● **PROBLEM**: Look through the data below and work out how many lines contain the string "picture". Give the number alone.

* * * * *

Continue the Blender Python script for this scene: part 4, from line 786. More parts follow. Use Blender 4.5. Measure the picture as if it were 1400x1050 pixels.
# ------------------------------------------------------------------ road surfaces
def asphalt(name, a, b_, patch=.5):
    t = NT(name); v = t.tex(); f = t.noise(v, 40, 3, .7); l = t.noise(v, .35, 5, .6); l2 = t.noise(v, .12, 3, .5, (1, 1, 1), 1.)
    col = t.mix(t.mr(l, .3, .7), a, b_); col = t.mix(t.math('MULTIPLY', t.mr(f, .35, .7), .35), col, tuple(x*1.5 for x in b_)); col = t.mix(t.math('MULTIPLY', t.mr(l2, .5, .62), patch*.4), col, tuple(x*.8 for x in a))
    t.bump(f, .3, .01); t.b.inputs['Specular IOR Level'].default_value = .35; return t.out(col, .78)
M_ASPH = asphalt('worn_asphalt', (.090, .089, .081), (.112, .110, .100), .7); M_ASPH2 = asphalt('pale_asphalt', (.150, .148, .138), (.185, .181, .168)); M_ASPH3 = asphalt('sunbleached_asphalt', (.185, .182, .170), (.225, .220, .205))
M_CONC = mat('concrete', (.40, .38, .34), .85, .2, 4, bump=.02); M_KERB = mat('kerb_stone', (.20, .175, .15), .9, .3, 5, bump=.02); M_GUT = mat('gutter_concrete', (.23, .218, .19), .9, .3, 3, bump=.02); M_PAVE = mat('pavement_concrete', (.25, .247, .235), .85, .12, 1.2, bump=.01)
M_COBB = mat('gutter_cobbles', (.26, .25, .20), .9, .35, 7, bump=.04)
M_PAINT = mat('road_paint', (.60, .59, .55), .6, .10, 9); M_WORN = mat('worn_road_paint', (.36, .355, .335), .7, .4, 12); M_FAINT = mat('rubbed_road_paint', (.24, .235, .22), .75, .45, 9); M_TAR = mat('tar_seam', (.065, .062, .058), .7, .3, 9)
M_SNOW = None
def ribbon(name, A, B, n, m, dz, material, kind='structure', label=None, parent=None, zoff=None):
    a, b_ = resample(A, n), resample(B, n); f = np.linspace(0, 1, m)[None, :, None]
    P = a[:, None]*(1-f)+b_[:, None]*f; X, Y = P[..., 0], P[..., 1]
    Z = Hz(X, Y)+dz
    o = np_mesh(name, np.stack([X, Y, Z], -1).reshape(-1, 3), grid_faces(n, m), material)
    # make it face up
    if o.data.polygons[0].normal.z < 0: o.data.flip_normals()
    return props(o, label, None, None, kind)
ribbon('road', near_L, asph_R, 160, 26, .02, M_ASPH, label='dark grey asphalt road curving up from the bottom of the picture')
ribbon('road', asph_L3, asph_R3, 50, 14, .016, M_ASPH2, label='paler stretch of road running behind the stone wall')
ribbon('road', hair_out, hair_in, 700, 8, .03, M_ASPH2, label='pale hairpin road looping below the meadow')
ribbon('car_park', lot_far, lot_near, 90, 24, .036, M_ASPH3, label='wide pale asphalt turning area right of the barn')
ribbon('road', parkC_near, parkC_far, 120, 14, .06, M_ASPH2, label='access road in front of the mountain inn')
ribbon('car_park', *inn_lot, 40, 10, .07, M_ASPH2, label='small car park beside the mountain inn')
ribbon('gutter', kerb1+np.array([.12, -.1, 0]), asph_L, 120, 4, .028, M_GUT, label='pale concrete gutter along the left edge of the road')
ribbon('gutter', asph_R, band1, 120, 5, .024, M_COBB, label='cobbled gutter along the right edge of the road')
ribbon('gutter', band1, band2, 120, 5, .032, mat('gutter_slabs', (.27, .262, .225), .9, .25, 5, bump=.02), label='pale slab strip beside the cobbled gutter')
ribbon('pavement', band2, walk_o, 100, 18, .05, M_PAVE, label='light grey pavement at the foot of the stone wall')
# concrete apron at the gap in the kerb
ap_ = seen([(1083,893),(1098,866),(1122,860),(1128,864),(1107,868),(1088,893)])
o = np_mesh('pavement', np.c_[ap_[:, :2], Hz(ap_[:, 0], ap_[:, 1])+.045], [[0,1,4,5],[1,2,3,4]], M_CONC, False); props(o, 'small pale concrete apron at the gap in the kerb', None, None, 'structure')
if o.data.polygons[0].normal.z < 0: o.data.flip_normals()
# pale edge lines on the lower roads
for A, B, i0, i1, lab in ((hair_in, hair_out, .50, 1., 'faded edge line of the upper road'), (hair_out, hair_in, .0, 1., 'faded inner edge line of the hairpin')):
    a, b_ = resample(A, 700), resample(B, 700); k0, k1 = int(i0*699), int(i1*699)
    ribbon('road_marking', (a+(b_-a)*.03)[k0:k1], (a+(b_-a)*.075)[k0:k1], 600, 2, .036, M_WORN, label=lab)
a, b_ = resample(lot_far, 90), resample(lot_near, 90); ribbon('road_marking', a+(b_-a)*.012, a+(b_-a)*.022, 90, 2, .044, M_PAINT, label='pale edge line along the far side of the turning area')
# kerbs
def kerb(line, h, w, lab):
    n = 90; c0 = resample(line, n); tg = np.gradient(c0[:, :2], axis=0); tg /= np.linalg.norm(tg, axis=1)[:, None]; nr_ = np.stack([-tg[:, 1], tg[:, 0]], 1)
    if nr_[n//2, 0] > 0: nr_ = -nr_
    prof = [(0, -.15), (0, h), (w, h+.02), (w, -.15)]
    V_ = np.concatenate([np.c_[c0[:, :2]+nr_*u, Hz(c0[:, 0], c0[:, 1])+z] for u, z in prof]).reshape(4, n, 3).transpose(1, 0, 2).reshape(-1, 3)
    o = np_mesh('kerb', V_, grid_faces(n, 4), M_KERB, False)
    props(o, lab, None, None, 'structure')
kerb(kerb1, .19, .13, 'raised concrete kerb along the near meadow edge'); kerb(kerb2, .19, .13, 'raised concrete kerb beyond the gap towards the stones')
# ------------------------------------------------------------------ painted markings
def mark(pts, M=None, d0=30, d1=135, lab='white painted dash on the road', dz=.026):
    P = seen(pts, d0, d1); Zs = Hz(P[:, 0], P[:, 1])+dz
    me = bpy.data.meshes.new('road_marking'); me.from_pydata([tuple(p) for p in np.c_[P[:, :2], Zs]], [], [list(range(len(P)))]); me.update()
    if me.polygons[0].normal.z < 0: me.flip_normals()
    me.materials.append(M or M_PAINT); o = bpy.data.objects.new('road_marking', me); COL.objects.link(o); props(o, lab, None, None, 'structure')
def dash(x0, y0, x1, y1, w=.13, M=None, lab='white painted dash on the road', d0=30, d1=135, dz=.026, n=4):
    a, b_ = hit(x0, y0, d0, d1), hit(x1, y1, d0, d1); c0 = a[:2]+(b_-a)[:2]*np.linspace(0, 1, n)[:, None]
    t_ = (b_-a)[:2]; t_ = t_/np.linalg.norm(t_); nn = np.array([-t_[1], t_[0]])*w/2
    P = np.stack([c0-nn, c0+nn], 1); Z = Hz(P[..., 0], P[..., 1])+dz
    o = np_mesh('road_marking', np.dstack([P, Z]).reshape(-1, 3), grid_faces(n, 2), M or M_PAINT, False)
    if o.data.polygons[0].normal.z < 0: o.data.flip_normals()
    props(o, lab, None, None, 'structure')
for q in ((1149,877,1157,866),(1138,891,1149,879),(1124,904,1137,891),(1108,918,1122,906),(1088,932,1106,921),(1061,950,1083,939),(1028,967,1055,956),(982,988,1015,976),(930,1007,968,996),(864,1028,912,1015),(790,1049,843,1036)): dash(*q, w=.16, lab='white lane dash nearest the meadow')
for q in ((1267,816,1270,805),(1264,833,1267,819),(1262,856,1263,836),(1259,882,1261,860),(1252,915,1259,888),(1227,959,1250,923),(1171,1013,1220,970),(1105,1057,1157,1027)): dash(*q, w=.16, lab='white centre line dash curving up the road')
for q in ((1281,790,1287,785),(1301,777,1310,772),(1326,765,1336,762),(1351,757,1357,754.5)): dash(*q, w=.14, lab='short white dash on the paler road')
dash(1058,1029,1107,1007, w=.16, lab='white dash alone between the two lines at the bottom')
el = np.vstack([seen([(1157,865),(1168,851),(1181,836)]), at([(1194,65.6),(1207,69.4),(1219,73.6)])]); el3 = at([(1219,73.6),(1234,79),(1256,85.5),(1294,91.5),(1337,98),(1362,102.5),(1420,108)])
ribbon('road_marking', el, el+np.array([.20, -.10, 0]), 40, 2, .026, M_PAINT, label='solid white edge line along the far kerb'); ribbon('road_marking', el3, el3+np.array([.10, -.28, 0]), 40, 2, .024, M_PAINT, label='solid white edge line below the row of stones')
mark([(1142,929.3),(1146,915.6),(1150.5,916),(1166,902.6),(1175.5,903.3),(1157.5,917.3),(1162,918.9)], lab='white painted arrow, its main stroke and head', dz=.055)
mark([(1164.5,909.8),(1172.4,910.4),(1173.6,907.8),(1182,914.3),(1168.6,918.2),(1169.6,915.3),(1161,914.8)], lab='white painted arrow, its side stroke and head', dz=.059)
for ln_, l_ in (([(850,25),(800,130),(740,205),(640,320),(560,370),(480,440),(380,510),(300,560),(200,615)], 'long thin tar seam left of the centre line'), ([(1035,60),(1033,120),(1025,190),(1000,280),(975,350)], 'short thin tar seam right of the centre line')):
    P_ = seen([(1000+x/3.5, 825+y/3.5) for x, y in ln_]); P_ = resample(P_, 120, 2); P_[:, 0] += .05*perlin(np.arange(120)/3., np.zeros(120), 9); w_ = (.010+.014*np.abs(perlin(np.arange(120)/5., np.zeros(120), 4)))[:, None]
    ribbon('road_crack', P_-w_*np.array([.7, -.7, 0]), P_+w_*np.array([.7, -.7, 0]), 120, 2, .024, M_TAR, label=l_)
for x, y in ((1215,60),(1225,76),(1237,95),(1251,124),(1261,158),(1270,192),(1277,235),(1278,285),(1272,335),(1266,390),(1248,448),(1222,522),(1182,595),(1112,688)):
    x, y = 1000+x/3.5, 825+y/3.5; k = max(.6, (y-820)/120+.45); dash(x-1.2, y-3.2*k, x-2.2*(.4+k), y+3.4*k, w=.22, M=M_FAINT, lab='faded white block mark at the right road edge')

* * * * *

● **ANSWER TO THIS TASK**: 2